We’ve all been to a fair or festival and watched caricature artists draw distorted people with giant cartoon-like heads and exaggerated features.
If you made a caricature of your organization, what would it look like?

Here are two extreme organizational caricatures:

Grumpy Old Man

  • Picture Andy Rooney’s bushy eyebrows, a cigar, a scowl and an iron fist.
  • This organization is set in its ways, not open to change, fixed in routine, dictatorial, risk averse, backward-thinking—what worked in the past will continue to work.
  • BAs in this environment might have strict procedures, many required templates, limited flexibility and a clearly-defined hierarchy.

Fearless Toddler

  • Picture a wide-eyed, smiling and wobbly 12-month old, touching and tasting everything without concern for consequences. Each day is a series of experiments with repeating cycles of attempts, failures, learning and trying again.
  • This organization values experimentation, rewards risk, and is forward-thinking—what’s next and what’s new.
  • BAs in this environment might be required to define their own roles and procedures, with few internal rules and minimal structure. Priorities might change frequently.

Which caricature describes your organization?

How does that impact your ability to get the support you need to try new tools and techniques?

The Fearless Toddler would welcome your experimentation, but how do you get support from the Grumpy Old Man?

Here are a few ways to help your Grumpy Old Man open up to new ideas:

  1. Cross-Team Training

    In many organizations, stakeholders don’t really understand the BA role. The right team workshop can help everyone appreciate possibilities and benefits of effective elicitation, analysis, issue resolution and prioritization processes

    This strategy exponentially increases the value of training because resistance is minimized and BAs have the support they need to help their organization move forward.

    Something magical happens when BAs, PMs, QAs and SMEs learn new skills together. At one of my client sites, BAs were happily overwhelmed when their business managers pushed them to try four new techniques just days after they all took BA training together.

  2. Take Baby Steps

    Start small. Figure out a way to apply new ideas in phases. Find a way to fit new techniques into current procedures. Start with techniques that are a simple expansion of current practices.

    If you have a new facilitation technique you want to try, practice it in a low risk meeting with a small group of friendly stakeholders. Ask for honest feedback.

  3. Ask permission

    Many people will tell you “it’s better to ask forgiveness later than ask permission now.” However, in some organizations it is not appropriate to try new techniques and tools without approval from a leadership team. In this case, you may need to follow a formal process to introduce new ideas.
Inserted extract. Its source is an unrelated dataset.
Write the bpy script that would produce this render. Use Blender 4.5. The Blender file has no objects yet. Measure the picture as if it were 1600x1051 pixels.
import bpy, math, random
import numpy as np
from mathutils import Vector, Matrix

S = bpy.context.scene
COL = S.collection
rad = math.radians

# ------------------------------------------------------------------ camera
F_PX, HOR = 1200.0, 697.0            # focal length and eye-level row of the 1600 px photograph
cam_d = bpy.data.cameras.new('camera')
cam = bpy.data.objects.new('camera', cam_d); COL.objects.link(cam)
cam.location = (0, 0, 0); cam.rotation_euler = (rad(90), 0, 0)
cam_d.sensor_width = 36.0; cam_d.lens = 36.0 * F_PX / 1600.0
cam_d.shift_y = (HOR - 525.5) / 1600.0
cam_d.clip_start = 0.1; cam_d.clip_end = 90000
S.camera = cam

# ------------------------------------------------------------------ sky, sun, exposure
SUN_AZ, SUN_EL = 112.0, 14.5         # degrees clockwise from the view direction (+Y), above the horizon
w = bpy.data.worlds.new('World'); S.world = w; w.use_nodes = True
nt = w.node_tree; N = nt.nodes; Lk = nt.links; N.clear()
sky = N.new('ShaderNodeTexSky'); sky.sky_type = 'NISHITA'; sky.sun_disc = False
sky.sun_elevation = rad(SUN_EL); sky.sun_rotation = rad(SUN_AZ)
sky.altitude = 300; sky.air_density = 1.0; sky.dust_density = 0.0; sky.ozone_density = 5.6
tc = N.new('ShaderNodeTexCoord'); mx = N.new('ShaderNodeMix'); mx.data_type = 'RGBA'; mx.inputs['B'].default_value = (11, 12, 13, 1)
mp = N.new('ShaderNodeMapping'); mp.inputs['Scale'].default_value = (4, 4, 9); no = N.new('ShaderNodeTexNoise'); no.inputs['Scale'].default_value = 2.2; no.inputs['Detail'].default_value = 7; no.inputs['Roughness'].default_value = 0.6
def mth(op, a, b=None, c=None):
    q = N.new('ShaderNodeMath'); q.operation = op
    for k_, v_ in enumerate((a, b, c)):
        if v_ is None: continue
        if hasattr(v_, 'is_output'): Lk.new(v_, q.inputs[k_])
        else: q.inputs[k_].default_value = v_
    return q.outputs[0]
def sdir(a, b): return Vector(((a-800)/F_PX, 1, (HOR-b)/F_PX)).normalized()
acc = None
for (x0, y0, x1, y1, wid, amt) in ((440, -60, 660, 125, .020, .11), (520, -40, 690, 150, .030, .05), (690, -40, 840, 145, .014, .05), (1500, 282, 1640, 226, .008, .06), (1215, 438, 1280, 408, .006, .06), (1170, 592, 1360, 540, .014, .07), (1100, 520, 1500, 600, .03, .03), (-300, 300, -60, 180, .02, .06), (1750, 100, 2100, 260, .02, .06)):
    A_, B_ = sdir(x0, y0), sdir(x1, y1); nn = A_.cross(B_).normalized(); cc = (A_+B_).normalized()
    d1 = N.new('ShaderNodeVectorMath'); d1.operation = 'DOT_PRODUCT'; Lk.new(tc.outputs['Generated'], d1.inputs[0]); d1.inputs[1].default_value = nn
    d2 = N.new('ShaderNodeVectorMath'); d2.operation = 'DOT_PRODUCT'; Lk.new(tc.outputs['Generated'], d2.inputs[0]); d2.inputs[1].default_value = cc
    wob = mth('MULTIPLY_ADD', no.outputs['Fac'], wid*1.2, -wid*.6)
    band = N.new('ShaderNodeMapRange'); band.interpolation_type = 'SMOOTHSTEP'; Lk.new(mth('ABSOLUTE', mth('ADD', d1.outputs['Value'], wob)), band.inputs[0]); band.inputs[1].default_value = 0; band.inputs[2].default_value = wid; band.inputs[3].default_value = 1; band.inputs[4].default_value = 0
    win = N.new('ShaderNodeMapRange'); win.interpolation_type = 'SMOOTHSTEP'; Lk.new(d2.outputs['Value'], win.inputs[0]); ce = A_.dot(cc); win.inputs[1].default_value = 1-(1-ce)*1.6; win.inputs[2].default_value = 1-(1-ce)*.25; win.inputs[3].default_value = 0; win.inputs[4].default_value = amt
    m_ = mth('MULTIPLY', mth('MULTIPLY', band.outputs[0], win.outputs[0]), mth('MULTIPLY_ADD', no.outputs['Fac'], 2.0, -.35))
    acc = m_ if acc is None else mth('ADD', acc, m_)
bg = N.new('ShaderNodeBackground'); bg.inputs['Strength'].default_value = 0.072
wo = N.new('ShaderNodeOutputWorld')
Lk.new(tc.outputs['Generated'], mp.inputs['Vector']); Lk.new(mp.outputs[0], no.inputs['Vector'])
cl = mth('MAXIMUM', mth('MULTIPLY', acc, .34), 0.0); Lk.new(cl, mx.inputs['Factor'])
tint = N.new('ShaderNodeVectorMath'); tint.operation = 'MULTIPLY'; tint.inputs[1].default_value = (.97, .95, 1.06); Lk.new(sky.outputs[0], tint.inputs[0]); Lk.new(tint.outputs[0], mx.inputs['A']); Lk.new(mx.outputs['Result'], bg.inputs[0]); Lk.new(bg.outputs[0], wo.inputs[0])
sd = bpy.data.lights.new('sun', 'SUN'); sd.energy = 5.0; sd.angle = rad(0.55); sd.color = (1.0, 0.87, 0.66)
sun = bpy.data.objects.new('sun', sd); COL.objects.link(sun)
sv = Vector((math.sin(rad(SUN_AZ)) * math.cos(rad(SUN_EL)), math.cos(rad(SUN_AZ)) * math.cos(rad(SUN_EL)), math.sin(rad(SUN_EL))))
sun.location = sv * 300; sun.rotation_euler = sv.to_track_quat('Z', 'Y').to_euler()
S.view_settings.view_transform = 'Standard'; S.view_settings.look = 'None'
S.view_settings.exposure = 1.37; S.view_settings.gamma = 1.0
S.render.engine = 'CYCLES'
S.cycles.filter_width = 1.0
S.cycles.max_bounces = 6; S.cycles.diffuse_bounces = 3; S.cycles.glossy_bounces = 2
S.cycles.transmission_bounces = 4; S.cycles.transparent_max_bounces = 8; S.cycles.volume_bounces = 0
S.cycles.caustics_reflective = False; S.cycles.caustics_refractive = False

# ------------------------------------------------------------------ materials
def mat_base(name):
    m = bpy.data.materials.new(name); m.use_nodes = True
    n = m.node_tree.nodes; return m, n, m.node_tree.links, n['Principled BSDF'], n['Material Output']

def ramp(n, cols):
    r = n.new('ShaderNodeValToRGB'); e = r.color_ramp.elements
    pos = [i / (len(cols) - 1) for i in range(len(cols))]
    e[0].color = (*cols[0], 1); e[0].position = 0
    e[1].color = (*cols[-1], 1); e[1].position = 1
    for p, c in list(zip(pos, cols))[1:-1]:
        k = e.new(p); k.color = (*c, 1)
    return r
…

    Even in less-structured organizations, a simple request process might maximize cooperation:

    1. Choose a new tool or technique.
    2. Submit a brief proposal to key members of your organization.
    3. Describe the benefits of the technique, your implementation plan and how you will report the results.
    4. Make sure you include any benefits that save time, reduce cost or minimize risk.
  4. Just do it! Take the risk and try something new.
    1. Prepare well, be confident and be willing to fail.
    2. Set expectations. Let people know that you plan to try something new.
    3. Use time wisely and give stakeholders a way to provide feedback.

    Whether you succeed or fail, you’ll learn something valuable about yourself and about your organization. Maybe you’ll learn that your organization is not as grumpy and old as you thought or you’ll learn the old process worked better. You might find support and flexibility or you might find a brick wall. Use your findings to inform future choices and experiments.

  5. Share expert opinions

    Sometimes you need a third party to help you advocate for change. You could hire a team of consultants. But if your budget is limited, find expert resources online. Find articles, videos, and other resources.
  6. Build your base

    Float new ideas, one person at a time, during lunch, after meetings, at happy hour, in the elevator and by the coffee pot. You will find support.